> _EXTRACTED DATA_:
▼

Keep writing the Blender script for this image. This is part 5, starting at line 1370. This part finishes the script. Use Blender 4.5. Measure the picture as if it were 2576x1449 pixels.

▲
▼

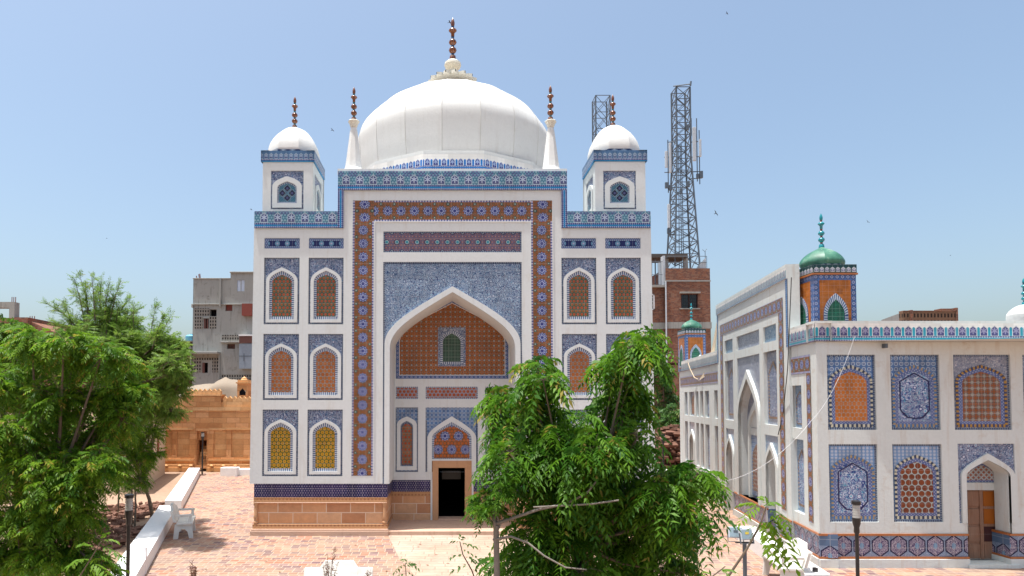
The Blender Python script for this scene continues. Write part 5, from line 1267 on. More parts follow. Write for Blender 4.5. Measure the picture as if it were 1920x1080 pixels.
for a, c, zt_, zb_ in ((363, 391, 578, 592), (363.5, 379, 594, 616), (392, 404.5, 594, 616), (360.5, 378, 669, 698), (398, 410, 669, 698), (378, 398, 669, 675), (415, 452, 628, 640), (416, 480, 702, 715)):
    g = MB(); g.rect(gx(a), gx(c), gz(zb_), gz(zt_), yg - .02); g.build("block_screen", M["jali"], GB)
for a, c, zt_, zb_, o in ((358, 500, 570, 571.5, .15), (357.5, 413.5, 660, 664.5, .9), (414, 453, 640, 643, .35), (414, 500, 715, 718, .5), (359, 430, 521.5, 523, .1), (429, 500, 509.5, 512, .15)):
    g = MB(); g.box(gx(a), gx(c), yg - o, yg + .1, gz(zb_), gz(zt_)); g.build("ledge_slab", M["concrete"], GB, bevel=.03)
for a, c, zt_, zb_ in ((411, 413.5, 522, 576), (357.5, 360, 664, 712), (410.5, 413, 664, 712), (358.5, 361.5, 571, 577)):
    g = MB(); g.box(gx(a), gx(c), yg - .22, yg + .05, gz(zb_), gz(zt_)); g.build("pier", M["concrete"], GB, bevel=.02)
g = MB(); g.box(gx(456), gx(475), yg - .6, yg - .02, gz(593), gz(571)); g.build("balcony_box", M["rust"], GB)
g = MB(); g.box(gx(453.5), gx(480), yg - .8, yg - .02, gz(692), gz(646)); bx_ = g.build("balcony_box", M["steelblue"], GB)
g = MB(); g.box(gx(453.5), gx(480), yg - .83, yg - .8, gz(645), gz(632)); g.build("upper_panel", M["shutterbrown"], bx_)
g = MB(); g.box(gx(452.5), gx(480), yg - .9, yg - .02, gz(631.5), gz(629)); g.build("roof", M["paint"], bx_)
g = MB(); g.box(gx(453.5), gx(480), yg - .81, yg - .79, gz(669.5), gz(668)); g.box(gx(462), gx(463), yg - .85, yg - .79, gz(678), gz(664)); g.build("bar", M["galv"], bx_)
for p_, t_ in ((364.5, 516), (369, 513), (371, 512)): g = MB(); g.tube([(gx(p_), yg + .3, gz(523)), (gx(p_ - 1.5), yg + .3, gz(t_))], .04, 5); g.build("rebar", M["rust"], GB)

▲
▼

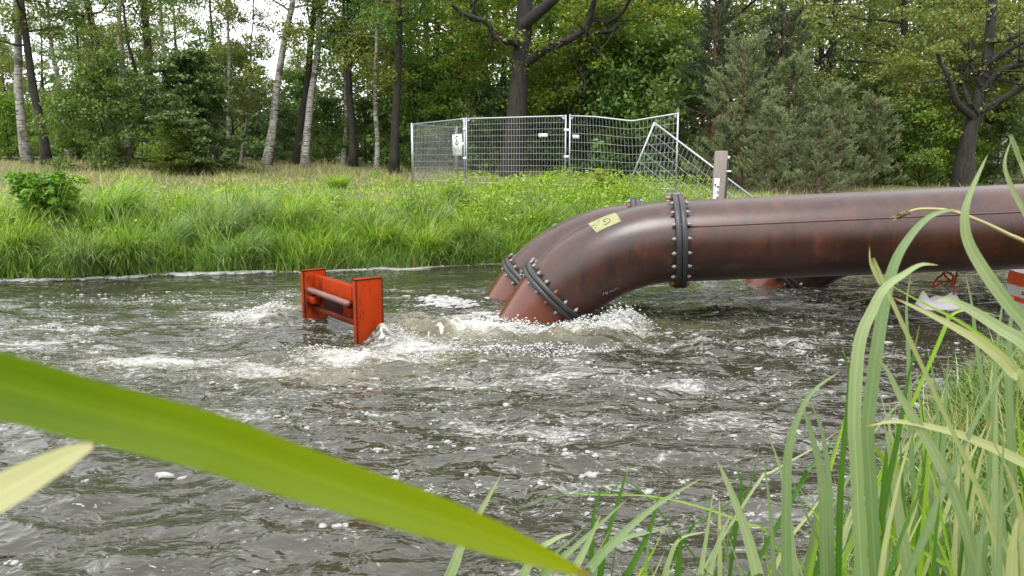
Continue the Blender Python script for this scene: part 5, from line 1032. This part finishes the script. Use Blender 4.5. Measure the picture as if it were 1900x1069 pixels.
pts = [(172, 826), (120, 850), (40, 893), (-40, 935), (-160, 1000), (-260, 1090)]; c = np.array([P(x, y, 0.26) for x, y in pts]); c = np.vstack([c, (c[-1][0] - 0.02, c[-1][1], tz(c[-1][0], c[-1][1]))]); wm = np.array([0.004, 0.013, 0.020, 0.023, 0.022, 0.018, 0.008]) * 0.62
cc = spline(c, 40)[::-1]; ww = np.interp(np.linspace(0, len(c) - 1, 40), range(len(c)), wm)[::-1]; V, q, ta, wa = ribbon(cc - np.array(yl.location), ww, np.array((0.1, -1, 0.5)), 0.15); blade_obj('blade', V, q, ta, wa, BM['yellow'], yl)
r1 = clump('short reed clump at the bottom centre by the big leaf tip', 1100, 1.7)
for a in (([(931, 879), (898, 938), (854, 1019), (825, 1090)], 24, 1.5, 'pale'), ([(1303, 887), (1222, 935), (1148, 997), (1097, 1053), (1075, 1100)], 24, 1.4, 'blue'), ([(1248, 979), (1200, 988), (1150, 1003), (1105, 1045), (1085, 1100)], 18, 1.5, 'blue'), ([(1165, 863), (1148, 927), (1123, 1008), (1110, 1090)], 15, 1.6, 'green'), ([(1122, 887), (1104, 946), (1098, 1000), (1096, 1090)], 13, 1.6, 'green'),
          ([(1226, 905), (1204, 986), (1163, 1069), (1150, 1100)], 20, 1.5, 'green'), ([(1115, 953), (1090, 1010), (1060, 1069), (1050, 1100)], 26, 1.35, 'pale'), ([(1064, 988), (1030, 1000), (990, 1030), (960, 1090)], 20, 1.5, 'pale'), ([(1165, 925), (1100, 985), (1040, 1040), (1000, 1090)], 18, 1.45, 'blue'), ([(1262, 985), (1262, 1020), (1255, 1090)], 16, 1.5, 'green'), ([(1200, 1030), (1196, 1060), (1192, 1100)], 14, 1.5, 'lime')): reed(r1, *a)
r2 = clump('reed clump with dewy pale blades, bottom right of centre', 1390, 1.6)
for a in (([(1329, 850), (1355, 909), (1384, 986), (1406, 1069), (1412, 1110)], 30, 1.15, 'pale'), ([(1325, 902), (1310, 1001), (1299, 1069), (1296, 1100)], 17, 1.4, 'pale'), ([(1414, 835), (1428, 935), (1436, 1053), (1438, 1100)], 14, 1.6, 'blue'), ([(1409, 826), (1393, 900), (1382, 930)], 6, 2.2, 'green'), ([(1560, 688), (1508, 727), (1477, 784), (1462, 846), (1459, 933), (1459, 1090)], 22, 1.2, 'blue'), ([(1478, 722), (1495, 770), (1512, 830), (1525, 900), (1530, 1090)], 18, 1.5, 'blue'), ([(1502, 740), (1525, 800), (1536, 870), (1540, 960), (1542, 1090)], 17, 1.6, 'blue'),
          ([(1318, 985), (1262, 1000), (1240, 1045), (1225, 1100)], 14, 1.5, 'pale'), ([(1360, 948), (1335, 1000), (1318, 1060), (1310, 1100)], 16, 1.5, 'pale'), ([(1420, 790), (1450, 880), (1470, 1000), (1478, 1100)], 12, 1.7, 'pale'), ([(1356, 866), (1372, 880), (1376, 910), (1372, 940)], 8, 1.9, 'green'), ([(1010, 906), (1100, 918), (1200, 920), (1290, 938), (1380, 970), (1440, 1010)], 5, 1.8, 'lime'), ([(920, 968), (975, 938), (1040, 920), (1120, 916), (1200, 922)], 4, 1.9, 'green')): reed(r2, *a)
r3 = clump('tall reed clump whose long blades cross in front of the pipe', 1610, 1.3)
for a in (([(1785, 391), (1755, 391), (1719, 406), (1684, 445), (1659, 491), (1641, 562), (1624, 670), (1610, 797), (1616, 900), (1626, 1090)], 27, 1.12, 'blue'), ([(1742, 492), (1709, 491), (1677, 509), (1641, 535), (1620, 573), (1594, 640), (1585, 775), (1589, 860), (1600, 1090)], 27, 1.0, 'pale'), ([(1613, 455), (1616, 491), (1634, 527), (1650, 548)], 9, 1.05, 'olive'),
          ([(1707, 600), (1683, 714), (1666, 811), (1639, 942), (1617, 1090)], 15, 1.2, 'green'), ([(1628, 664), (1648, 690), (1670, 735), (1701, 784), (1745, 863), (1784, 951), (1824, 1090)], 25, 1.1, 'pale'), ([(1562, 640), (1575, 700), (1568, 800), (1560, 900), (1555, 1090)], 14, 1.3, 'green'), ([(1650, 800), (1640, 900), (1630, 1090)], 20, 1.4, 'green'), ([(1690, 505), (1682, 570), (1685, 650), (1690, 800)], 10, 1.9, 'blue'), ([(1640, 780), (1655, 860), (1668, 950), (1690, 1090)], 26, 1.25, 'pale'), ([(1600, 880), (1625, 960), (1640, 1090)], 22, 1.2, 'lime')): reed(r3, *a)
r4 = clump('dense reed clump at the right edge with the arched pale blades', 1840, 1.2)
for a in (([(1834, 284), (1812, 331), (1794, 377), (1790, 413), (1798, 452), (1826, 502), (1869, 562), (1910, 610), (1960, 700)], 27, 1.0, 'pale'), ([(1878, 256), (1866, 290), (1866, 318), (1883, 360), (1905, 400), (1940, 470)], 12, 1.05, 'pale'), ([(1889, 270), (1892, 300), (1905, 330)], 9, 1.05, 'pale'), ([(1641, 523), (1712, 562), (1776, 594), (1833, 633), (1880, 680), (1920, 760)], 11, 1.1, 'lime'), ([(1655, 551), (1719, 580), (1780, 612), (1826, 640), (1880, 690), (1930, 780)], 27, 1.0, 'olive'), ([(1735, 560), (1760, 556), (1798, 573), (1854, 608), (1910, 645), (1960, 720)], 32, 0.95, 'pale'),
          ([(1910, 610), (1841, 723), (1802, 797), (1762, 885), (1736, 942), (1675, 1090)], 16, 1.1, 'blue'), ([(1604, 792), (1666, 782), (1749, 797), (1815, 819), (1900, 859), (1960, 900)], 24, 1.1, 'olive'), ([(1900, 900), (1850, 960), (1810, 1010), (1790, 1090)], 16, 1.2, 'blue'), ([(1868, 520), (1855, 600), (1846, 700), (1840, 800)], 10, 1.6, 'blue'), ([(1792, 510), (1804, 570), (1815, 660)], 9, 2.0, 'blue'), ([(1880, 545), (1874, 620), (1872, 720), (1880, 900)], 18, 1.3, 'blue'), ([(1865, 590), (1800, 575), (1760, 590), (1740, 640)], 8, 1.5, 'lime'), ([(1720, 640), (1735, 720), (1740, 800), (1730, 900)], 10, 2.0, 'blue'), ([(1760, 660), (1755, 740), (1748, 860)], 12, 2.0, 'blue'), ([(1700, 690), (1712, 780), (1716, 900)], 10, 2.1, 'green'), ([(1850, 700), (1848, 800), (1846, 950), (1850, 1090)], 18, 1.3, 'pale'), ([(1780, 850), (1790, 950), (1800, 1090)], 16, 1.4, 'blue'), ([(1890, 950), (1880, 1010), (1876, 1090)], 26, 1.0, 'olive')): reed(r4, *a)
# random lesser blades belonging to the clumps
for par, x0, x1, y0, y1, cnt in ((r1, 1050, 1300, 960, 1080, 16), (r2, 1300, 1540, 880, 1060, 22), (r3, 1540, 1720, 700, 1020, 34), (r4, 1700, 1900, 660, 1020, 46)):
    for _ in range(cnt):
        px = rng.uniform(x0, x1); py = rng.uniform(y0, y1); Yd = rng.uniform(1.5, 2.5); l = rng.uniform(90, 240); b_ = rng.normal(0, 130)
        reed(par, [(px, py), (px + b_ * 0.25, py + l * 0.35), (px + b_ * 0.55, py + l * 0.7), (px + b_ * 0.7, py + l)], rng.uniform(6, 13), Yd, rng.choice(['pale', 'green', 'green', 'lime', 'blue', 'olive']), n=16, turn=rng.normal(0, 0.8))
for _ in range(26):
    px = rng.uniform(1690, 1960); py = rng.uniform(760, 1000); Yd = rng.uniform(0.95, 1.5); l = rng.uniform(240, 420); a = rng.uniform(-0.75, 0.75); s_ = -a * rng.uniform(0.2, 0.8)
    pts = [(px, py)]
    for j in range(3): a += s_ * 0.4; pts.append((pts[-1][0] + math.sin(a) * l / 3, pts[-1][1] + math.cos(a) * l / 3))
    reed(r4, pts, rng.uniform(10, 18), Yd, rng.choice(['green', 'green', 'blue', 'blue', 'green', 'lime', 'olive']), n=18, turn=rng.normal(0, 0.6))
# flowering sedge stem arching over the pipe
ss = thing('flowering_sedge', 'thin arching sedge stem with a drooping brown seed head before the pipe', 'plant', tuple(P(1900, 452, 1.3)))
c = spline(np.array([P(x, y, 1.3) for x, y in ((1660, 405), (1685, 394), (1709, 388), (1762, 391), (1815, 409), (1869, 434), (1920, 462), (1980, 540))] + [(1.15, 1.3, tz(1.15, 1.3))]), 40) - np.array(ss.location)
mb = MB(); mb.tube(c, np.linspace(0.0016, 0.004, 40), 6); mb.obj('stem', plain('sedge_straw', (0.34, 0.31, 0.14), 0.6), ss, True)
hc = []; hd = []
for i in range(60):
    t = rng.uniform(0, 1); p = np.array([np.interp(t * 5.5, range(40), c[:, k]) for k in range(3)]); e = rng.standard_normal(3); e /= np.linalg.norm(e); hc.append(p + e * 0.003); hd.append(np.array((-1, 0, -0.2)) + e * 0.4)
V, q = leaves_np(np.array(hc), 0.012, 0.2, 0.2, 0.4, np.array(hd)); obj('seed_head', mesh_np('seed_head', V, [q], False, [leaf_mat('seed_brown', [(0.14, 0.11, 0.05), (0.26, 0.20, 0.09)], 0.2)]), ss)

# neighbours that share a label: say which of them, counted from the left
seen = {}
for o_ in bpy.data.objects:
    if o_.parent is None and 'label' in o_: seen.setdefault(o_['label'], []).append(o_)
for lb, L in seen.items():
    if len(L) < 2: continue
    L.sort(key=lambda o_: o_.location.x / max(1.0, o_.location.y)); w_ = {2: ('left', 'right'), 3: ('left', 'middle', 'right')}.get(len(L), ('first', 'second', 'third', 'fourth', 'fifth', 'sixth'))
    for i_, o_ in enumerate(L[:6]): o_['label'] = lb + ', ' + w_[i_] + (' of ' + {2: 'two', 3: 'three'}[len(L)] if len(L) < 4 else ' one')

▲

> _TASK REQUIREMENTS_: Scan the data above and copy every line with "from" in it.

> _RESPONSE TO THIS EXERCISE_:
The Blender Python script for this scene continues. Write part 5, from line 1267 on. More parts follow. Write for Blender 4.5. Measure the picture as if it were 1920x1080 pixels.
Continue the Blender Python script for this scene: part 5, from line 1032. This part finishes the script. Use Blender 4.5. Measure the picture as if it were 1900x1069 pixels.
# neighbours that share a label: say which of them, counted from the left